# Exercise requirements:
Transcribe the material in full, exactly as written.

━━━ Provided records

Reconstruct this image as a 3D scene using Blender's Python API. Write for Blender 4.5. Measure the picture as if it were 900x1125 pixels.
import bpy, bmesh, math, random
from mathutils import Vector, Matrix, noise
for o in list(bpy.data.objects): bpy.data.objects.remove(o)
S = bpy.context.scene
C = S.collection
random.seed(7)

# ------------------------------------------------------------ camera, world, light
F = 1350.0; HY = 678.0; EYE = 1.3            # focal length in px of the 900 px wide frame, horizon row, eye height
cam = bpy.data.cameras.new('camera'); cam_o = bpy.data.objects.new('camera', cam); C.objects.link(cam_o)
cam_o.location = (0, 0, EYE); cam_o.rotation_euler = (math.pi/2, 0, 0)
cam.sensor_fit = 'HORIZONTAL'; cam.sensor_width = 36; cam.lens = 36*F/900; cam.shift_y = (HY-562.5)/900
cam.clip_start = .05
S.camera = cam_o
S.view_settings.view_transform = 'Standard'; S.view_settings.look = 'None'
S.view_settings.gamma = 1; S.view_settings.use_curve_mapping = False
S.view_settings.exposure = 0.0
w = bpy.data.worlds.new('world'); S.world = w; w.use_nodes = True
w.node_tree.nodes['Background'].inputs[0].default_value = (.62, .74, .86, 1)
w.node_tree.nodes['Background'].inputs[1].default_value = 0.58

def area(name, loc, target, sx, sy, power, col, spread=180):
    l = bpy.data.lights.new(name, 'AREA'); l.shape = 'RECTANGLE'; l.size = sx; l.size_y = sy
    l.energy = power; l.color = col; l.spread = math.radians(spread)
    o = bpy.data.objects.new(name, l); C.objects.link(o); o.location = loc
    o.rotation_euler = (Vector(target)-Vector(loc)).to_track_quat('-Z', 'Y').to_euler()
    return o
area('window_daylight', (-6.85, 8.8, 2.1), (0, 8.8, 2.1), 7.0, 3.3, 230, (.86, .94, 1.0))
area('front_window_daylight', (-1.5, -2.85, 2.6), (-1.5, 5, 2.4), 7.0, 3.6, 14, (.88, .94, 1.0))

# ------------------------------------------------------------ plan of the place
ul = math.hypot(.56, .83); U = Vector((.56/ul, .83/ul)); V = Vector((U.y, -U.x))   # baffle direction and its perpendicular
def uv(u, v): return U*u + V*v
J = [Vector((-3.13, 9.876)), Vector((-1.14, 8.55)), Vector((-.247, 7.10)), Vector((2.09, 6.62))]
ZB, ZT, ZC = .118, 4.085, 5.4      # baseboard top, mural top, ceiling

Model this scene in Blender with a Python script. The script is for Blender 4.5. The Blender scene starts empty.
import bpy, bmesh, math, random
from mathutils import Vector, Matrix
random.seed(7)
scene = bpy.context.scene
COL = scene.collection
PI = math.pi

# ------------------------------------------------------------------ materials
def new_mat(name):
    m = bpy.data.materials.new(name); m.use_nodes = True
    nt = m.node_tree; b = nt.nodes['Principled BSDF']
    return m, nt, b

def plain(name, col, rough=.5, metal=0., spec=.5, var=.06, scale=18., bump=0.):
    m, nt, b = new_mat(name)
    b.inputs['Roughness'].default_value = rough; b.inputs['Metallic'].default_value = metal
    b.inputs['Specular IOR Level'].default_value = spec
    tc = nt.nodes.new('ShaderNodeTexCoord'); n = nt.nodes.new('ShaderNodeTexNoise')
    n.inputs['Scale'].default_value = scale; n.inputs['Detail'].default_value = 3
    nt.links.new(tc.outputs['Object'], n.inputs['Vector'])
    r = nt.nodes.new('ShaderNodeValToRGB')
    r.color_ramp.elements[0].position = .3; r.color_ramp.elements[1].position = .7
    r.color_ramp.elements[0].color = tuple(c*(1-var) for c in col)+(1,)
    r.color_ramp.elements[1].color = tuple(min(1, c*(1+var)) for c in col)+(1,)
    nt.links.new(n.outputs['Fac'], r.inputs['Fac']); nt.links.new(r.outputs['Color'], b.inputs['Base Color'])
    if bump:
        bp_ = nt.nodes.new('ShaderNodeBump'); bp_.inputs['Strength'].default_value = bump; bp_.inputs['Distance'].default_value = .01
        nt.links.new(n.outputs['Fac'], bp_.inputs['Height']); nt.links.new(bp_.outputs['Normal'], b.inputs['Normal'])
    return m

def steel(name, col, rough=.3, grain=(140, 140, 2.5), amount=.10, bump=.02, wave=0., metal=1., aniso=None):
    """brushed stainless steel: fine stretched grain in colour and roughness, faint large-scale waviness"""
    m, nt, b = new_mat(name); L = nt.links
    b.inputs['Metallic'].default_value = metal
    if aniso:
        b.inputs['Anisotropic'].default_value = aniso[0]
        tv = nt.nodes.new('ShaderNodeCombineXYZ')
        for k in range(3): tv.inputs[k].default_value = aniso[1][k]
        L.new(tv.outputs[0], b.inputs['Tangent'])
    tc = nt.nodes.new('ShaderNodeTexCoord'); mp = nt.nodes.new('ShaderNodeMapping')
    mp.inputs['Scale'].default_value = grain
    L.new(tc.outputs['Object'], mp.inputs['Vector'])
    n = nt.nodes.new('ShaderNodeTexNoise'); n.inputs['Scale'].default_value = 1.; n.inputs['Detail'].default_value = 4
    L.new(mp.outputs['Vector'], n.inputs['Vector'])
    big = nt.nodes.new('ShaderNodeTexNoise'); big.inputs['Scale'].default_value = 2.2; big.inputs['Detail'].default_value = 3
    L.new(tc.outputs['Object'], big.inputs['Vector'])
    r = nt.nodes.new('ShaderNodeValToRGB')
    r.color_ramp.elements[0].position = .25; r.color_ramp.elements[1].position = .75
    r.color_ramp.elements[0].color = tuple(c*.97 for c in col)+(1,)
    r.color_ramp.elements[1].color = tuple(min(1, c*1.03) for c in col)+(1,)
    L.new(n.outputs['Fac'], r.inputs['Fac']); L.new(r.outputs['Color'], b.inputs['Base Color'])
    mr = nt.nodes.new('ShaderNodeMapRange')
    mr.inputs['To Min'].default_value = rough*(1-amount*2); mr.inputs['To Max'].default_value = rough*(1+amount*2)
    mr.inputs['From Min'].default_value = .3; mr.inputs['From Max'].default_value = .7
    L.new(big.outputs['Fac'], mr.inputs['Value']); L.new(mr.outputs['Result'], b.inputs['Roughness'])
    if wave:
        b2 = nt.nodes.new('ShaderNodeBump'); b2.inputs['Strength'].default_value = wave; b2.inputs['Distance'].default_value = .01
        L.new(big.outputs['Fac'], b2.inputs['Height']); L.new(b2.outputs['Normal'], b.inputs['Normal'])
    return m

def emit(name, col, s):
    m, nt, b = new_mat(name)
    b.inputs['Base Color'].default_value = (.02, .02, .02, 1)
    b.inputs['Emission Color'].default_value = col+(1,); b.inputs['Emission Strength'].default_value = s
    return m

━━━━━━

# Complete output:
Reconstruct this image as a 3D scene using Blender's Python API. Write for Blender 4.5. Measure the picture as if it were 900x1125 pixels.
import bpy, bmesh, math, random
from mathutils import Vector, Matrix, noise
for o in list(bpy.data.objects): bpy.data.objects.remove(o)
S = bpy.context.scene
C = S.collection
random.seed(7)

# ------------------------------------------------------------ camera, world, light
F = 1350.0; HY = 678.0; EYE = 1.3            # focal length in px of the 900 px wide frame, horizon row, eye height
cam = bpy.data.cameras.new('camera'); cam_o = bpy.data.objects.new('camera', cam); C.objects.link(cam_o)
cam_o.location = (0, 0, EYE); cam_o.rotation_euler = (math.pi/2, 0, 0)
cam.sensor_fit = 'HORIZONTAL'; cam.sensor_width = 36; cam.lens = 36*F/900; cam.shift_y = (HY-562.5)/900
cam.clip_start = .05
S.camera = cam_o
S.view_settings.view_transform = 'Standard'; S.view_settings.look = 'None'
S.view_settings.gamma = 1; S.view_settings.use_curve_mapping = False
S.view_settings.exposure = 0.0
w = bpy.data.worlds.new('world'); S.world = w; w.use_nodes = True
w.node_tree.nodes['Background'].inputs[0].default_value = (.62, .74, .86, 1)
w.node_tree.nodes['Background'].inputs[1].default_value = 0.58

def area(name, loc, target, sx, sy, power, col, spread=180):
    l = bpy.data.lights.new(name, 'AREA'); l.shape = 'RECTANGLE'; l.size = sx; l.size_y = sy
    l.energy = power; l.color = col; l.spread = math.radians(spread)
    o = bpy.data.objects.new(name, l); C.objects.link(o); o.location = loc
    o.rotation_euler = (Vector(target)-Vector(loc)).to_track_quat('-Z', 'Y').to_euler()
    return o
area('window_daylight', (-6.85, 8.8, 2.1), (0, 8.8, 2.1), 7.0, 3.3, 230, (.86, .94, 1.0))
area('front_window_daylight', (-1.5, -2.85, 2.6), (-1.5, 5, 2.4), 7.0, 3.6, 14, (.88, .94, 1.0))

# ------------------------------------------------------------ plan of the place
ul = math.hypot(.56, .83); U = Vector((.56/ul, .83/ul)); V = Vector((U.y, -U.x))   # baffle direction and its perpendicular
def uv(u, v): return U*u + V*v
J = [Vector((-3.13, 9.876)), Vector((-1.14, 8.55)), Vector((-.247, 7.10)), Vector((2.09, 6.62))]
ZB, ZT, ZC = .118, 4.085, 5.4      # baseboard top, mural top, ceiling

Model this scene in Blender with a Python script. The script is for Blender 4.5. The Blender scene starts empty.
import bpy, bmesh, math, random
from mathutils import Vector, Matrix
random.seed(7)
scene = bpy.context.scene
COL = scene.collection
PI = math.pi

# ------------------------------------------------------------------ materials
def new_mat(name):
    m = bpy.data.materials.new(name); m.use_nodes = True
    nt = m.node_tree; b = nt.nodes['Principled BSDF']
    return m, nt, b

def plain(name, col, rough=.5, metal=0., spec=.5, var=.06, scale=18., bump=0.):
    m, nt, b = new_mat(name)
    b.inputs['Roughness'].default_value = rough; b.inputs['Metallic'].default_value = metal
    b.inputs['Specular IOR Level'].default_value = spec
    tc = nt.nodes.new('ShaderNodeTexCoord'); n = nt.nodes.new('ShaderNodeTexNoise')
    n.inputs['Scale'].default_value = scale; n.inputs['Detail'].default_value = 3
    nt.links.new(tc.outputs['Object'], n.inputs['Vector'])
    r = nt.nodes.new('ShaderNodeValToRGB')
    r.color_ramp.elements[0].position = .3; r.color_ramp.elements[1].position = .7
    r.color_ramp.elements[0].color = tuple(c*(1-var) for c in col)+(1,)
    r.color_ramp.elements[1].color = tuple(min(1, c*(1+var)) for c in col)+(1,)
    nt.links.new(n.outputs['Fac'], r.inputs['Fac']); nt.links.new(r.outputs['Color'], b.inputs['Base Color'])
    if bump:
        bp_ = nt.nodes.new('ShaderNodeBump'); bp_.inputs['Strength'].default_value = bump; bp_.inputs['Distance'].default_value = .01
        nt.links.new(n.outputs['Fac'], bp_.inputs['Height']); nt.links.new(bp_.outputs['Normal'], b.inputs['Normal'])
    return m

def steel(name, col, rough=.3, grain=(140, 140, 2.5), amount=.10, bump=.02, wave=0., metal=1., aniso=None):
    """brushed stainless steel: fine stretched grain in colour and roughness, faint large-scale waviness"""
    m, nt, b = new_mat(name); L = nt.links
    b.inputs['Metallic'].default_value = metal
    if aniso:
        b.inputs['Anisotropic'].default_value = aniso[0]
        tv = nt.nodes.new('ShaderNodeCombineXYZ')
        for k in range(3): tv.inputs[k].default_value = aniso[1][k]
        L.new(tv.outputs[0], b.inputs['Tangent'])
    tc = nt.nodes.new('ShaderNodeTexCoord'); mp = nt.nodes.new('ShaderNodeMapping')
    mp.inputs['Scale'].default_value = grain
    L.new(tc.outputs['Object'], mp.inputs['Vector'])
    n = nt.nodes.new('ShaderNodeTexNoise'); n.inputs['Scale'].default_value = 1.; n.inputs['Detail'].default_value = 4
    L.new(mp.outputs['Vector'], n.inputs['Vector'])
    big = nt.nodes.new('ShaderNodeTexNoise'); big.inputs['Scale'].default_value = 2.2; big.inputs['Detail'].default_value = 3
    L.new(tc.outputs['Object'], big.inputs['Vector'])
    r = nt.nodes.new('ShaderNodeValToRGB')
    r.color_ramp.elements[0].position = .25; r.color_ramp.elements[1].position = .75
    r.color_ramp.elements[0].color = tuple(c*.97 for c in col)+(1,)
    r.color_ramp.elements[1].color = tuple(min(1, c*1.03) for c in col)+(1,)
    L.new(n.outputs['Fac'], r.inputs['Fac']); L.new(r.outputs['Color'], b.inputs['Base Color'])
    mr = nt.nodes.new('ShaderNodeMapRange')
    mr.inputs['To Min'].default_value = rough*(1-amount*2); mr.inputs['To Max'].default_value = rough*(1+amount*2)
    mr.inputs['From Min'].default_value = .3; mr.inputs['From Max'].default_value = .7
    L.new(big.outputs['Fac'], mr.inputs['Value']); L.new(mr.outputs['Result'], b.inputs['Roughness'])
    if wave:
        b2 = nt.nodes.new('ShaderNodeBump'); b2.inputs['Strength'].default_value = wave; b2.inputs['Distance'].default_value = .01
        L.new(big.outputs['Fac'], b2.inputs['Height']); L.new(b2.outputs['Normal'], b.inputs['Normal'])
    return m

def emit(name, col, s):
    m, nt, b = new_mat(name)
    b.inputs['Base Color'].default_value = (.02, .02, .02, 1)
    b.inputs['Emission Color'].default_value = col+(1,); b.inputs['Emission Strength'].default_value = s
    return m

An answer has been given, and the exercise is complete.